## Problem requirements
Transcribe every line from the top down to the line with "scene.cycles.transparent_max_bounces = 8", both ends included, but not the pictures.

## Stored records

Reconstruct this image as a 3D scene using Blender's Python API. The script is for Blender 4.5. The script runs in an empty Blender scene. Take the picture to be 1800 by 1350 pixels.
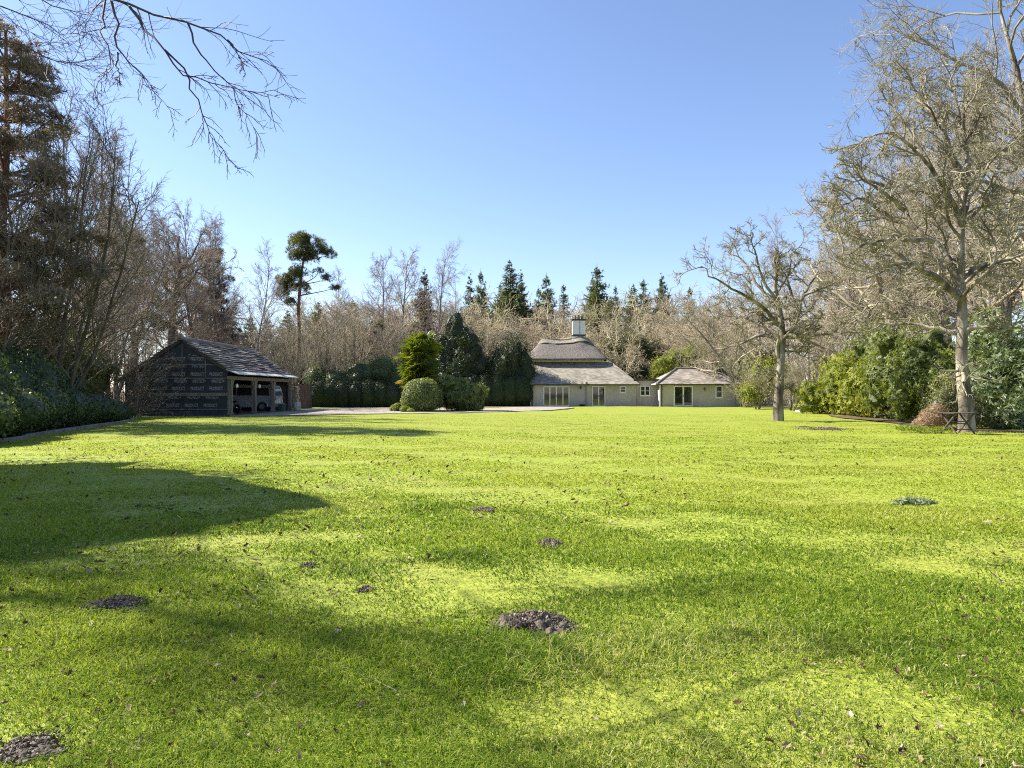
import bpy, bmesh, math, random
import numpy as np
from mathutils import Vector, Matrix

scene = bpy.context.scene
col = scene.collection
R = math.radians

# ------------------------------------------------------------------ camera
cd = bpy.data.cameras.new("camera")
cam = bpy.data.objects.new("camera", cd)
col.objects.link(cam)
cam.location = (0, 0, 1.5)
cam.rotation_euler = (R(90), 0, 0)
cd.lens = 25.0
cd.sensor_width = 36.0
cd.shift_y = 13 / 1800
cd.clip_start = 0.05
cd.clip_end = 4000
scene.camera = cam

# ------------------------------------------------------------------ world, sun, exposure
SUN_EL, SUN_BACK = 41.0, 17.0          # elevation, degrees the sun stands behind the left side
sdir = Vector((-math.cos(R(SUN_EL)) * math.cos(R(SUN_BACK)),
               math.cos(R(SUN_EL)) * math.sin(R(SUN_BACK)), math.sin(R(SUN_EL))))
world = bpy.data.worlds.new("World")
scene.world = world
world.use_nodes = True
wn, wl = world.node_tree.nodes, world.node_tree.links
bg = wn["Background"]
sky = wn.new("ShaderNodeTexSky")
sky.sky_type = 'NISHITA'
sky.sun_disc = False
sky.sun_elevation = R(SUN_EL)
sky.sun_rotation = R(-90 + SUN_BACK)
sky.altitude = 50
sky.air_density = 1.0
sky.dust_density = 0.35
sky.ozone_density = 3.0
tint = wn.new('ShaderNodeMixRGB'); tint.blend_type = 'MULTIPLY'; tint.inputs[0].default_value = 1
tint.inputs[2].default_value = (1.0, .95, 1.0, 1)
wl.new(sky.outputs[0], tint.inputs[1]); wl.new(tint.outputs[0], bg.inputs[0])
bg.inputs[1].default_value = 0.082
sl = bpy.data.lights.new("sun", 'SUN')
sl.energy = 5.0
sl.angle = R(0.5)
sl.color = (1.0, 0.93, 0.82)
sun = bpy.data.objects.new("sun", sl)
sun.rotation_euler = sdir.to_track_quat('Z', 'Y').to_euler()
sun.location = (-60, 20, 60)
col.objects.link(sun)
scene.view_settings.view_transform = 'Standard'
scene.view_settings.look = 'None'
scene.view_settings.exposure = 1.5
scene.view_settings.gamma = 1.0
scene.cycles.use_denoising = False
scene.cycles.filter_width = 1.1
scene.cycles.max_bounces = 6
scene.cycles.transparent_max_bounces = 8

F = 1250.0
def wx(px, Y): return (px - 900) * Y / F
def wz(py, Y): return 1.5 + (688 - py) * Y / F
def at(px, py, Y): return (wx(px, Y), Y, wz(py, Y))

# ------------------------------------------------------------------ mesh helpers
def mesh_np(name, verts, tris=None, quads=None, mat=None, var=None, smooth=False):
    verts = np.asarray(verts, dtype=np.float32)
    me = bpy.data.meshes.new(name)
    nt = 0 if tris is None else len(tris)
    nq = 0 if quads is None else len(quads)
    loops = []
    if nt: loops.append(np.asarray(tris, dtype=np.int32).ravel())
    if nq: loops.append(np.asarray(quads, dtype=np.int32).ravel())
    loops = np.concatenate(loops)
    starts = np.concatenate([np.arange(nt, dtype=np.int32) * 3,
                             nt * 3 + np.arange(nq, dtype=np.int32) * 4])
    me.vertices.add(len(verts))
    me.vertices.foreach_set("co", verts.ravel())
    me.loops.add(len(loops))
    me.loops.foreach_set("vertex_index", loops)
    me.polygons.add(nt + nq)
    me.polygons.foreach_set("loop_start", starts)
    me.polygons.foreach_set("use_smooth", np.full(nt + nq, smooth, dtype=bool))
    me.update(calc_edges=True)
    if var is not None:
        a = me.attributes.new("var", 'FLOAT', 'POINT')
        a.data.foreach_set("value", np.asarray(var, dtype=np.float32).ravel())
    if mat: me.materials.append(mat)
    return me

def link(name, me, parent=None, loc=None):
    o = bpy.data.objects.new(name, me)
    col.objects.link(o)
    if parent: o.parent = parent
    if loc is not None: o.location = loc
    return o

def tag(o, label=None, cat=None, group=None, kind=None):
    if label: o['label'] = label
    if cat: o['category'] = cat
    if group: o['group'] = group
    if kind: o['kind'] = kind
    return o

def empty(name, label, cat, loc=(0, 0, 0), rz=0.0, scale=1.0, group=None):
    o = bpy.data.objects.new(name, None)
    o.empty_display_size = 0.2
    col.objects.link(o)
    o.location = loc
    o.rotation_euler = (0, 0, rz)
    o.scale = (scale, scale, scale) if not hasattr(scale, '__len__') else scale
    return tag(o, label, cat, group)

class MB:
    """collects shapes into one mesh"""
    def __init__(s): s.bm = bmesh.new()
    def box(s, x0, x1, y0, y1, z0, z1, bev=0.0, rot=None, piv=None):
        m = Matrix.Translation(((x0+x1)/2, (y0+y1)/2, (z0+z1)/2)) @ Matrix.Diagonal((x1-x0, y1-y0, z1-z0, 1))
        if rot is not None:
            p = Vector(piv) if piv else Vector(((x0+x1)/2, (y0+y1)/2, (z0+z1)/2))
            m = Matrix.Translation(p) @ rot.to_4x4() @ Matrix.Translation(-p) @ m
        r = bmesh.ops.create_cube(s.bm, size=1, matrix=m)
        if bev:
            es = {e for v in r['verts'] for e in v.link_edges}
            bmesh.ops.bevel(s.bm, geom=list(es), offset=bev, segments=2, affect='EDGES', profile=0.5)
        return s
    def bar(s, a, b, w, h=None, n=4):
        """a square or round bar between two points"""
        a, b = Vector(a), Vector(b); d = b - a; L = d.length
        q = d.to_track_quat('Z', 'Y').to_matrix().to_4x4()
        m = Matrix.Translation((a + b) / 2) @ q
        if n == 4:
            bmesh.ops.create_cube(s.bm, size=1, matrix=m @ Matrix.Diagonal((w, h or w, L, 1)))
        else:
            bmesh.ops.create_cone(s.bm, cap_ends=True, segments=n, radius1=w/2, radius2=(h or w)/2, depth=L, matrix=m)
        return s
    def lathe(s, prof, c=(0, 0, 0), n=20, axis='Z'):
        rings = []
        for r, z in prof:
            ring = []
            for k in range(n):
                t = 2*math.pi*k/n
                p = Vector((r*math.cos(t), r*math.sin(t), z))
                if axis == 'Y': p = Vector((p.x, p.z, p.y))
                if axis == 'X': p = Vector((p.z, p.x, p.y))
                ring.append(s.bm.verts.new(p + Vector(c)))
            rings.append(ring)
        for a, b in zip(rings, rings[1:]):
            for k in range(n):
                s.bm.faces.new((a[k], a[(k+1) % n], b[(k+1) % n], b[k]))
        for ring in (rings[0], rings[-1]):
            try: s.bm.faces.new(ring)
            except ValueError: pass
        return s
    def poly(s, pts, ext=None):
        vs = [s.bm.verts.new(p) for p in pts]
        f = s.bm.faces.new(vs)
        if ext is not None:
            r = bmesh.ops.extrude_face_region(s.bm, geom=[f])
            bmesh.ops.translate(s.bm, vec=ext, verts=[v for v in r['geom'] if isinstance(v, bmesh.types.BMVert)])
        return s
    def build(s, name, mat, parent=None, smooth=False, bev=0.0, label=None):
        bmesh.ops.recalc_face_normals(s.bm, faces=s.bm.faces[:])
        if bev:
            bmesh.ops.bevel(s.bm, geom=[e for e in s.bm.edges if len(e.link_faces) == 2 and e.calc_face_angle(0) > 0.6],
                            offset=bev, segments=2, affect='EDGES', profile=0.5, clamp_overlap=True)
        me = bpy.data.meshes.new(name)
        s.bm.to_mesh(me); s.bm.free()
        me.materials.append(mat)
        if smooth:
            for p in me.polygons: p.use_smooth = True
        o = link(name, me, parent)
        if label: o['label'] = label
        return o

def snoise(P, f, seed, n=7):
    r = np.random.default_rng(seed)
    K = r.normal(size=(n, P.shape[1])); K /= np.linalg.norm(K, axis=1)[:, None]
    K *= f * r.uniform(0.6, 1.7, size=(n, 1)); ph = r.uniform(0, 6.28, n)
    return np.sin(P @ K.T + ph).sum(1) / math.sqrt(n) * 0.9

def nrm(v): return v / np.maximum(np.linalg.norm(v, axis=-1, keepdims=True), 1e-9)

# ------------------------------------------------------------------ materials
def new_mat(name):
    m = bpy.data.materials.new(name); m.use_nodes = True
    nt = m.node_tree
    return m, nt.nodes, nt.links, nt.nodes["Principled BSDF"]

def ramp(n, stops):
    r = n.new("ShaderNodeValToRGB"); e = r.color_ramp.elements
    while len(e) < len(stops): e.new(0.5)
    for el, (p, c) in zip(e, stops):
        el.position = p; el.color = (*c, 1)
    return r

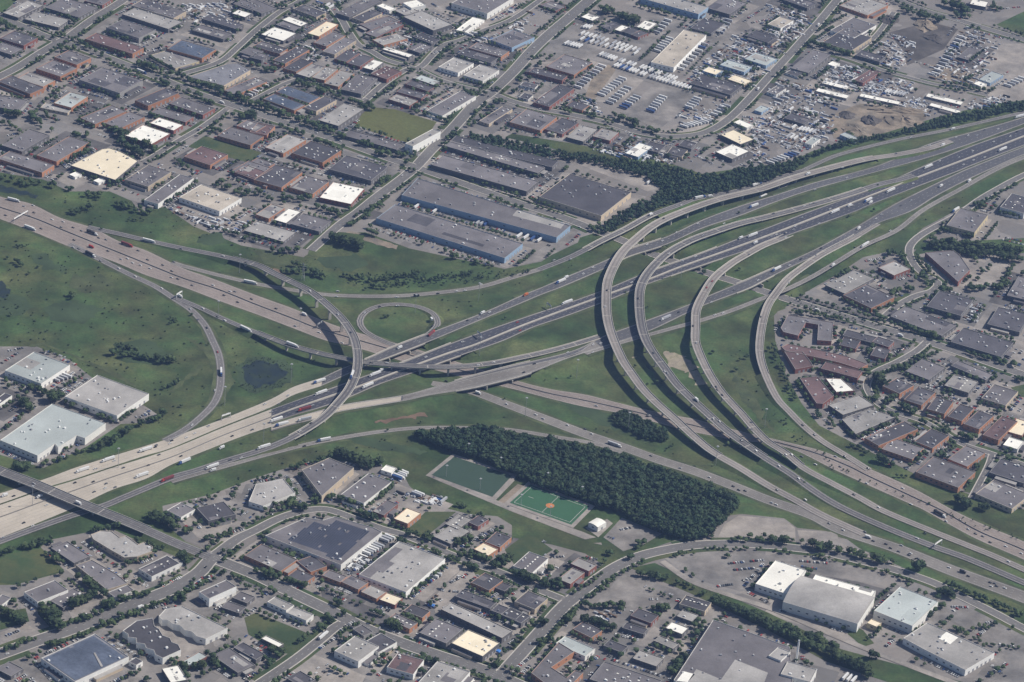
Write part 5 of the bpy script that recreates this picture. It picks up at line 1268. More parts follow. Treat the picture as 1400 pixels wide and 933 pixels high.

## Solution to the exercise
Reconstruct this image as a 3D scene using Blender's Python API. The script is for Blender 4.5. The script runs in an empty Blender scene. Take the picture to be 1800 by 1350 pixels.
import bpy, bmesh, math, random
import numpy as np
from mathutils import Vector, Matrix

scene = bpy.context.scene
col = scene.collection
R = math.radians

# ------------------------------------------------------------------ camera
cd = bpy.data.cameras.new("camera")
cam = bpy.data.objects.new("camera", cd)
col.objects.link(cam)
cam.location = (0, 0, 1.5)
cam.rotation_euler = (R(90), 0, 0)
cd.lens = 25.0
cd.sensor_width = 36.0
cd.shift_y = 13 / 1800
cd.clip_start = 0.05
cd.clip_end = 4000
scene.camera = cam

# ------------------------------------------------------------------ world, sun, exposure
SUN_EL, SUN_BACK = 41.0, 17.0          # elevation, degrees the sun stands behind the left side
sdir = Vector((-math.cos(R(SUN_EL)) * math.cos(R(SUN_BACK)),
               math.cos(R(SUN_EL)) * math.sin(R(SUN_BACK)), math.sin(R(SUN_EL))))
world = bpy.data.worlds.new("World")
scene.world = world
world.use_nodes = True
wn, wl = world.node_tree.nodes, world.node_tree.links
bg = wn["Background"]
sky = wn.new("ShaderNodeTexSky")
sky.sky_type = 'NISHITA'
sky.sun_disc = False
sky.sun_elevation = R(SUN_EL)
sky.sun_rotation = R(-90 + SUN_BACK)
sky.altitude = 50
sky.air_density = 1.0
sky.dust_density = 0.35
sky.ozone_density = 3.0
tint = wn.new('ShaderNodeMixRGB'); tint.blend_type = 'MULTIPLY'; tint.inputs[0].default_value = 1
tint.inputs[2].default_value = (1.0, .95, 1.0, 1)
wl.new(sky.outputs[0], tint.inputs[1]); wl.new(tint.outputs[0], bg.inputs[0])
bg.inputs[1].default_value = 0.082
sl = bpy.data.lights.new("sun", 'SUN')
sl.energy = 5.0
sl.angle = R(0.5)
sl.color = (1.0, 0.93, 0.82)
sun = bpy.data.objects.new("sun", sl)
sun.rotation_euler = sdir.to_track_quat('Z', 'Y').to_euler()
sun.location = (-60, 20, 60)
col.objects.link(sun)
scene.view_settings.view_transform = 'Standard'
scene.view_settings.look = 'None'
scene.view_settings.exposure = 1.5
scene.view_settings.gamma = 1.0
scene.cycles.use_denoising = False
scene.cycles.filter_width = 1.1
scene.cycles.max_bounces = 6
scene.cycles.transparent_max_bounces = 8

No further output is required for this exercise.